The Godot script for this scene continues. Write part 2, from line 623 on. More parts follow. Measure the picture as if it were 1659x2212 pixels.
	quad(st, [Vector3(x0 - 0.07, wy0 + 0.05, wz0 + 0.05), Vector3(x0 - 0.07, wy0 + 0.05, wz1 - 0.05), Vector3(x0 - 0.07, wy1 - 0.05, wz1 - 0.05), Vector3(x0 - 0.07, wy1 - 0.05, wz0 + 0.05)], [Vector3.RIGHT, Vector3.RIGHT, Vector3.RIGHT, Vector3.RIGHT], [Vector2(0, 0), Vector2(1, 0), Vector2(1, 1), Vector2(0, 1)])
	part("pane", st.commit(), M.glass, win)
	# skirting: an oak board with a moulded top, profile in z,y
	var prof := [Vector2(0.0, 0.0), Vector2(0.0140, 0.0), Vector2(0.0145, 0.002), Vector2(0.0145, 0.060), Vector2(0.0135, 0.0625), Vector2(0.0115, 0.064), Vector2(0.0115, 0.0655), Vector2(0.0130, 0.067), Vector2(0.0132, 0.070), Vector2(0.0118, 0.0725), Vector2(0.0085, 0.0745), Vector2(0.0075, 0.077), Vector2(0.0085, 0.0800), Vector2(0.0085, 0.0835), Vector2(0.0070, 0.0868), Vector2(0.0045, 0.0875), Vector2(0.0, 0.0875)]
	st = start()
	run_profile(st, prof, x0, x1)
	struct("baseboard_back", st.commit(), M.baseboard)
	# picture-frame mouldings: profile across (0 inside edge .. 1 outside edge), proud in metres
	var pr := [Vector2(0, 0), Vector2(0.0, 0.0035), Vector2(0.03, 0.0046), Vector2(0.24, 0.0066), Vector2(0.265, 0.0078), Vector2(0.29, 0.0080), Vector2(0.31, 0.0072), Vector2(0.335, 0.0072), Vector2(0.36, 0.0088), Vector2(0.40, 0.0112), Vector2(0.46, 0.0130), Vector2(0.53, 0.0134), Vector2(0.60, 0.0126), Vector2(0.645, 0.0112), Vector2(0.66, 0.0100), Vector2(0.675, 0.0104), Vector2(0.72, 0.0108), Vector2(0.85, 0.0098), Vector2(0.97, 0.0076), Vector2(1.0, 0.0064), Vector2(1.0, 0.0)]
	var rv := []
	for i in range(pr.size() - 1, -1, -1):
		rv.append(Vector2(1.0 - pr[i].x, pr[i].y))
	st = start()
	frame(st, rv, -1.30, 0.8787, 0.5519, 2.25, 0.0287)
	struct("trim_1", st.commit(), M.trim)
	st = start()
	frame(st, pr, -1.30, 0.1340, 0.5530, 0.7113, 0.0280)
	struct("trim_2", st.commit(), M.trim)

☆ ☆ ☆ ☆

CHALLENGE
Each line of the listing should be copied exactly.

SOLUTION BELOW
The Godot script for this scene continues. Write part 2, from line 623 on. More parts follow. Measure the picture as if it were 1659x2212 pixels.
	quad(st, [Vector3(x0 - 0.07, wy0 + 0.05, wz0 + 0.05), Vector3(x0 - 0.07, wy0 + 0.05, wz1 - 0.05), Vector3(x0 - 0.07, wy1 - 0.05, wz1 - 0.05), Vector3(x0 - 0.07, wy1 - 0.05, wz0 + 0.05)], [Vector3.RIGHT, Vector3.RIGHT, Vector3.RIGHT, Vector3.RIGHT], [Vector2(0, 0), Vector2(1, 0), Vector2(1, 1), Vector2(0, 1)])
	part("pane", st.commit(), M.glass, win)
	# skirting: an oak board with a moulded top, profile in z,y
	var prof := [Vector2(0.0, 0.0), Vector2(0.0140, 0.0), Vector2(0.0145, 0.002), Vector2(0.0145, 0.060), Vector2(0.0135, 0.0625), Vector2(0.0115, 0.064), Vector2(0.0115, 0.0655), Vector2(0.0130, 0.067), Vector2(0.0132, 0.070), Vector2(0.0118, 0.0725), Vector2(0.0085, 0.0745), Vector2(0.0075, 0.077), Vector2(0.0085, 0.0800), Vector2(0.0085, 0.0835), Vector2(0.0070, 0.0868), Vector2(0.0045, 0.0875), Vector2(0.0, 0.0875)]
	st = start()
	run_profile(st, prof, x0, x1)
	struct("baseboard_back", st.commit(), M.baseboard)
	# picture-frame mouldings: profile across (0 inside edge .. 1 outside edge), proud in metres
	var pr := [Vector2(0, 0), Vector2(0.0, 0.0035), Vector2(0.03, 0.0046), Vector2(0.24, 0.0066), Vector2(0.265, 0.0078), Vector2(0.29, 0.0080), Vector2(0.31, 0.0072), Vector2(0.335, 0.0072), Vector2(0.36, 0.0088), Vector2(0.40, 0.0112), Vector2(0.46, 0.0130), Vector2(0.53, 0.0134), Vector2(0.60, 0.0126), Vector2(0.645, 0.0112), Vector2(0.66, 0.0100), Vector2(0.675, 0.0104), Vector2(0.72, 0.0108), Vector2(0.85, 0.0098), Vector2(0.97, 0.0076), Vector2(1.0, 0.0064), Vector2(1.0, 0.0)]
	var rv := []
	for i in range(pr.size() - 1, -1, -1):
		rv.append(Vector2(1.0 - pr[i].x, pr[i].y))
	st = start()
	frame(st, rv, -1.30, 0.8787, 0.5519, 2.25, 0.0287)
	struct("trim_1", st.commit(), M.trim)
	st = start()
	frame(st, pr, -1.30, 0.1340, 0.5530, 0.7113, 0.0280)
	struct("trim_2", st.commit(), M.trim)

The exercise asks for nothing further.